Document: draft-ietf-opsawg-rfc5706bis
Title: Guidelines for Considering Operations and Management in IETF
Specifications Reviewer: Tina Tsou Review result: Has Nits

Hi,

I have been selected as the Operational Directorate (opsdir) reviewer for this
Internet-Draft.

The Operational Directorate reviews all operational and management-related
Internet-Drafts to ensure alignment with operational best practices and that
adequate operational considerations are covered.

A complete set of _"Guidelines for Considering Operations and Management in
IETF Specifications"_ can be found at
https://datatracker.ietf.org/doc/draft-ietf-opsawg-rfc5706bis/.

While these comments are primarily for the Operations and Management Area
Directors (Ops ADs), the authors should consider them alongside other feedback
received.

- Document: draft-ietf-opsawg-rfc5706bis

- Reviewer: Tina Tsou
- Review Date: 01/24/2026

- Intended Status: Best Current Practice

---

## Summary

- Has Nits: This document is basically ready for publication but has nits that
should be considered prior to publication.

Minor issues and suggestions

- Scope/intent: Be explicit early that this document is guidance for WGs and
authors, not a protocol-level requirement.
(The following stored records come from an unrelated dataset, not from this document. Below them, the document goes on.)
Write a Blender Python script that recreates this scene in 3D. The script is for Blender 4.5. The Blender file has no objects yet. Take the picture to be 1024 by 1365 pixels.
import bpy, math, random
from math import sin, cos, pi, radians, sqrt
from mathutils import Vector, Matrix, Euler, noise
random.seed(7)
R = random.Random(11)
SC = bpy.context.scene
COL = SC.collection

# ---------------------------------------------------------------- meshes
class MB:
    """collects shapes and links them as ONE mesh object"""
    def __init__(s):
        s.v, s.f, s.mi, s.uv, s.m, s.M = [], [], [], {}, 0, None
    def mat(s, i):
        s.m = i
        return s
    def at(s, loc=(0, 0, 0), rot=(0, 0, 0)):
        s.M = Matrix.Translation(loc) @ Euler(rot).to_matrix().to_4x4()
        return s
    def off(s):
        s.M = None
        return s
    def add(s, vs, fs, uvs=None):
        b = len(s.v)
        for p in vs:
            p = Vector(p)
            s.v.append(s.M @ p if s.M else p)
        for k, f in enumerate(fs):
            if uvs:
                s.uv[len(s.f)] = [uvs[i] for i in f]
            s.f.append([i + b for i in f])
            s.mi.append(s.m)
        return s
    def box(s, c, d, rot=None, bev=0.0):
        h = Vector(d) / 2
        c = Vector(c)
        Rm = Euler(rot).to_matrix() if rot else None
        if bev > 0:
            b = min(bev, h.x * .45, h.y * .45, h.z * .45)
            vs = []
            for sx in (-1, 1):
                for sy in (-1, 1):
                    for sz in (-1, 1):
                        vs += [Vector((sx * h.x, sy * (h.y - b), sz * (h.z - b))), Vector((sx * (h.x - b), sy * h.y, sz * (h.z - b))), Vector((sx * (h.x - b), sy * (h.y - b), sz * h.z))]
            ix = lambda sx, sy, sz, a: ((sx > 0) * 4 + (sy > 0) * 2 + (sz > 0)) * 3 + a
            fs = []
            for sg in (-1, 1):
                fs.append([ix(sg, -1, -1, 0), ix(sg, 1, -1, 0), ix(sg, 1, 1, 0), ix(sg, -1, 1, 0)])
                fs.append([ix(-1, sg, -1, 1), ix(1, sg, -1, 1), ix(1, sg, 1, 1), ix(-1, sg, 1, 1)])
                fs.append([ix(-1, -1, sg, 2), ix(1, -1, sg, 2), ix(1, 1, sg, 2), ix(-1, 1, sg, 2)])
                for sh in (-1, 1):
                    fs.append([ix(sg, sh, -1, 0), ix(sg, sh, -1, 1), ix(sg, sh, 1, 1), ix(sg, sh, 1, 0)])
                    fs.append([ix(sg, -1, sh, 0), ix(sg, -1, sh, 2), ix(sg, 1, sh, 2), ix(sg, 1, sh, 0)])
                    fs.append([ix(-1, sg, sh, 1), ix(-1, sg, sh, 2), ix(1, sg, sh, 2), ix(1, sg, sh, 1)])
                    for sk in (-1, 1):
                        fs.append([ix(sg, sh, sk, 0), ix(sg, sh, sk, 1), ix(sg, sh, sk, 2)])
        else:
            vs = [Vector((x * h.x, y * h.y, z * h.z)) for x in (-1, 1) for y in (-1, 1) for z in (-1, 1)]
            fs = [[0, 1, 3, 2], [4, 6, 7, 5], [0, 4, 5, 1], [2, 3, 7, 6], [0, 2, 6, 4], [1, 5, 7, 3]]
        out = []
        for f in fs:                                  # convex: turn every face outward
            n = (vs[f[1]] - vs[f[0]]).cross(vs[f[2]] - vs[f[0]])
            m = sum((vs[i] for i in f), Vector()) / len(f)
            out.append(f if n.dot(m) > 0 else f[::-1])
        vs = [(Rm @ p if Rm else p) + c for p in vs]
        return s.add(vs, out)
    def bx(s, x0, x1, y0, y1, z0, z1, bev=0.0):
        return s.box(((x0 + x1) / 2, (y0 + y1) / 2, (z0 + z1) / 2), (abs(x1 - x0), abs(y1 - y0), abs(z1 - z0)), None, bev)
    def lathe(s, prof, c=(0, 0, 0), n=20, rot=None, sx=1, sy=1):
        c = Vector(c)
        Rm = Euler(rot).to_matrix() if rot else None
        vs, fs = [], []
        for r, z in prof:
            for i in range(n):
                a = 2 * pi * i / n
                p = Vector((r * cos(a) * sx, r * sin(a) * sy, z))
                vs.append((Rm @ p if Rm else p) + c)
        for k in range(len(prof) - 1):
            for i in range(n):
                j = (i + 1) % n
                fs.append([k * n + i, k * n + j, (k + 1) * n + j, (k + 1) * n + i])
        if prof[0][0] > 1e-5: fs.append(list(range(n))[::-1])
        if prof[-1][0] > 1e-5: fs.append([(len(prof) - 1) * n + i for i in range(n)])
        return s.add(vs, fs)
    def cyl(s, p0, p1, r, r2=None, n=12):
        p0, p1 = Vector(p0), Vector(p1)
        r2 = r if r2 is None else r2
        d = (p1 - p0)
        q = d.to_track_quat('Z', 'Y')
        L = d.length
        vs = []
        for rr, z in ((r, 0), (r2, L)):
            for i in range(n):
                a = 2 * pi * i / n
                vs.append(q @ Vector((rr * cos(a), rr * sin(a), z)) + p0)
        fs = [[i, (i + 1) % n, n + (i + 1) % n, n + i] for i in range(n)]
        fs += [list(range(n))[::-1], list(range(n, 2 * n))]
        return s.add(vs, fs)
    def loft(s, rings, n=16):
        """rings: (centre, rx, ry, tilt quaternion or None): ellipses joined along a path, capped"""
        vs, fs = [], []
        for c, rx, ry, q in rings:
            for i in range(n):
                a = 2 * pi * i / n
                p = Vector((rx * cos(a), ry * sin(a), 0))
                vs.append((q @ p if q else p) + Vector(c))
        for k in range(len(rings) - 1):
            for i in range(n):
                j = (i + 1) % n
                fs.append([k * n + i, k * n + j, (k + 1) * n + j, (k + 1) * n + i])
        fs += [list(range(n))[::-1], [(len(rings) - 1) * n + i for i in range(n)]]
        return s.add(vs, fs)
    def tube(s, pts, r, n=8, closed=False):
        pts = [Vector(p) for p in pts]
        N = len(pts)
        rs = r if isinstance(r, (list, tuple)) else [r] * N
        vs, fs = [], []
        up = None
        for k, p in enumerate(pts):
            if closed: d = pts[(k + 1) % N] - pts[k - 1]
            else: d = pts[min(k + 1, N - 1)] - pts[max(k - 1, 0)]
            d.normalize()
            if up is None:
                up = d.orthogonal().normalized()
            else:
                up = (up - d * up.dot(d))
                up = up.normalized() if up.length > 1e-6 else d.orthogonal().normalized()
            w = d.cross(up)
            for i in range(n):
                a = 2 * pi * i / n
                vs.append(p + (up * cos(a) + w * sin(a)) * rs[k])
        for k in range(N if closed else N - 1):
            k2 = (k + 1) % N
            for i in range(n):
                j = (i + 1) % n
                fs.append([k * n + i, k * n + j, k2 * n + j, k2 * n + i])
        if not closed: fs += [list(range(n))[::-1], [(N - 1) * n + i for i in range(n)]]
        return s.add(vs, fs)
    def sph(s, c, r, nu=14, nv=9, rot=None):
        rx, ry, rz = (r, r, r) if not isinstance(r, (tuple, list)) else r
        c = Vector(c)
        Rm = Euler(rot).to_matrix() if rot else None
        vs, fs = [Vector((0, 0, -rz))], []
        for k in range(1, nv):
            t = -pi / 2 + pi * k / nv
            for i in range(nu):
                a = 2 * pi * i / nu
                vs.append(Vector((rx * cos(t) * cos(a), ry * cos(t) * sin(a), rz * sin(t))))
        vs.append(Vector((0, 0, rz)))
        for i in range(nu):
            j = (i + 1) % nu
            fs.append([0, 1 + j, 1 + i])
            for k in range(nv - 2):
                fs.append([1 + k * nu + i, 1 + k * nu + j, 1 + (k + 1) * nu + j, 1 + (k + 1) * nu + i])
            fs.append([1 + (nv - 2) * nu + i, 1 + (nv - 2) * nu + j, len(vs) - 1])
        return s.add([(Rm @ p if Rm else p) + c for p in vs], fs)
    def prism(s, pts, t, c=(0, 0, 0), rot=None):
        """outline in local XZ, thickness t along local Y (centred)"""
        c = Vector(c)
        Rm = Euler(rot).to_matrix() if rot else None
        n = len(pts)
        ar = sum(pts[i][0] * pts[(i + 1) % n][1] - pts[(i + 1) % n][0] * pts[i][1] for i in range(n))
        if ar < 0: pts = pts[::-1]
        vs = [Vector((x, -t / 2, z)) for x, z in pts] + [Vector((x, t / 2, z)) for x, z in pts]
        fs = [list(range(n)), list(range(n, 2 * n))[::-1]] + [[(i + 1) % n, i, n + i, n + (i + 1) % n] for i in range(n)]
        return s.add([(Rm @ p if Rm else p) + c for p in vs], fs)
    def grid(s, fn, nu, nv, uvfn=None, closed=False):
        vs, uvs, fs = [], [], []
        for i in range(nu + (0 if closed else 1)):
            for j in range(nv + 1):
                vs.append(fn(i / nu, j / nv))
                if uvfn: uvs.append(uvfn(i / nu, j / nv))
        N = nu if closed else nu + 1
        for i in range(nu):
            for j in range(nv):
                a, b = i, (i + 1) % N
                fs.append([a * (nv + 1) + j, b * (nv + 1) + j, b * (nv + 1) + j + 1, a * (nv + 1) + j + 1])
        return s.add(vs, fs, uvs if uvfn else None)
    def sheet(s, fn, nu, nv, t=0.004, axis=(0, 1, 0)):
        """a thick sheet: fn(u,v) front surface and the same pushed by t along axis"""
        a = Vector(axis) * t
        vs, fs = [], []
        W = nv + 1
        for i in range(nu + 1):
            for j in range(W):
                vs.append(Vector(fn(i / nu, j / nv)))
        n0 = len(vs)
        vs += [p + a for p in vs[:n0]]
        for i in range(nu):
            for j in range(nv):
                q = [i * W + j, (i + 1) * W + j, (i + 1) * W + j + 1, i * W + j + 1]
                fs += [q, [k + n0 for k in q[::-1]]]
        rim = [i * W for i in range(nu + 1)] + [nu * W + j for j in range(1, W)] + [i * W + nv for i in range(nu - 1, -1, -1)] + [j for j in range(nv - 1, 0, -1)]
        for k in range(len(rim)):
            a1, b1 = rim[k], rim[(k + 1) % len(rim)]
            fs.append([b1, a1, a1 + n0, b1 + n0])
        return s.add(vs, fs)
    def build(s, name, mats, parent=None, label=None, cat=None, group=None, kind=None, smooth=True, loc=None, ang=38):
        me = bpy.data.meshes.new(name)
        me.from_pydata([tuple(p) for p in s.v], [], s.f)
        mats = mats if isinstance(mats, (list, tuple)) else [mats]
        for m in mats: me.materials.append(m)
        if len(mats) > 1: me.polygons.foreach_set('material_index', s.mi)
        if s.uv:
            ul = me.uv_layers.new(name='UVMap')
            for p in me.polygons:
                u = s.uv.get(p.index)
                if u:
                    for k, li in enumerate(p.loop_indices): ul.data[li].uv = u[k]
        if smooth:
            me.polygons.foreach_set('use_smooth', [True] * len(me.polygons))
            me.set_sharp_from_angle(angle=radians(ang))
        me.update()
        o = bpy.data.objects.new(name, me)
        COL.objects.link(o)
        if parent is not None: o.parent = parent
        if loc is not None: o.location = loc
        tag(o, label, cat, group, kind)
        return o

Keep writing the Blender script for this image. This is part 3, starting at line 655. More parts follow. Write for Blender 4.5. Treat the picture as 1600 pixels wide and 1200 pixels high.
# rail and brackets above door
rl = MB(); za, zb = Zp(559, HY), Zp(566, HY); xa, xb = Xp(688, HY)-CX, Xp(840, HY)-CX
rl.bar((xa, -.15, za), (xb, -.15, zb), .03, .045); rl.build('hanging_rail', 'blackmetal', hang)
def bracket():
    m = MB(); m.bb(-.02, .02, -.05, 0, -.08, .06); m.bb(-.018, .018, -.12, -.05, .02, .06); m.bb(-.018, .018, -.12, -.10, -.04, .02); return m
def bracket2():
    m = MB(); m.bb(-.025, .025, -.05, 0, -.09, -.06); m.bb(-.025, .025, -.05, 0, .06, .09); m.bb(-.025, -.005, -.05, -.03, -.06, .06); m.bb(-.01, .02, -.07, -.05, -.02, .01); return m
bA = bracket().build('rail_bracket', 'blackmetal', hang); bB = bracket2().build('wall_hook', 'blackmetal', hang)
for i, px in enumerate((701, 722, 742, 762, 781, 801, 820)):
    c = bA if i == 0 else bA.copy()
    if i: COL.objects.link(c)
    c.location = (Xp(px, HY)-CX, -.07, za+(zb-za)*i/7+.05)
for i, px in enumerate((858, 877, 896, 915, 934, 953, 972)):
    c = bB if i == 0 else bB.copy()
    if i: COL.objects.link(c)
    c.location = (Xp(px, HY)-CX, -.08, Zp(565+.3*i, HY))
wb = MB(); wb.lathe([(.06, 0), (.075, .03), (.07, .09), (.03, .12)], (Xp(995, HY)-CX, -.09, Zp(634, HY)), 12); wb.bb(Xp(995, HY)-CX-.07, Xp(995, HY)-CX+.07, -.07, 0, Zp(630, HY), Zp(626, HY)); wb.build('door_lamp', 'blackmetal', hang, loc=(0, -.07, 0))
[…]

Where RFC 2119/8174 terms are used,
say they are requirements of this BCP for authors, not for protocol behavior. -
Relationship to RFC 5706: In Abstract and Introduction, clearly state whether
this document obsoletes or updates RFC 5706 and summarize the key deltas.
Consider an appendix mapping old checklist items to the new structure. -
Terminology: Define “telemetry,” “monitoring,” “observability,” and
“management/control/data plane” on first use to avoid ambiguity. - Encryption
vs. manageability: Add a checklist question about operational visibility when
end-to-end encryption hides header or payload fields, and expectations for
exposing safe metadata or counters. - Automation and rollback: Add explicit
items on idempotent operations, transactionality, dry-run/preview, and reliable
rollback on failure, since these are frequent sources of outages. -
Configuration and state: Encourage separation of intended vs. applied config
and clarity on how state is derived and exposed, including convergence timing
and failure modes. - Logging and privacy: Include guidance on data
minimization, redaction of sensitive fields, log retention, and key/credential
rotation procedures as part of operational security. - Telemetry breadth: Call
out metrics, events/logs, and traces as first-class signals. Recommend rate
limiting, sampling guidance, units, and stability of metric names. - Backwards
compatibility and deprecation: Add questions on versioning, feature flags,
deprecation notices, and interop during mixed-version rollouts. - IANA and
registries: Remind authors to consider registries that impact operations (e.g.,
error codes, counters, event types) and to document update policies.

Nits/editorial

- Expand abbreviations on first use (OPS, NMS, KPI, MTTR, etc.).
- Normalize section title capitalization and hyphenation (e.g., “end-to-end,”
“machine-readable”). - Avoid ambiguous verbs like “support” in checklist items.
Prefer testable phrasing (“The protocol exposes...,” “The implementation
provides...”). - Provide consistent guidance on whether each checklist item is
“Recommended” vs “Optional,” and keep that labeling uniform across sections.
Ensure references cited in examples are up to date; mark informative vs
normative consistently. - Consider a short “How to use this document”
subsection explaining that WGs can paste the checklist into their draft
templates.

Overall, the document is in good shape for publication after addressing the
above clarifications and editorial cleanups.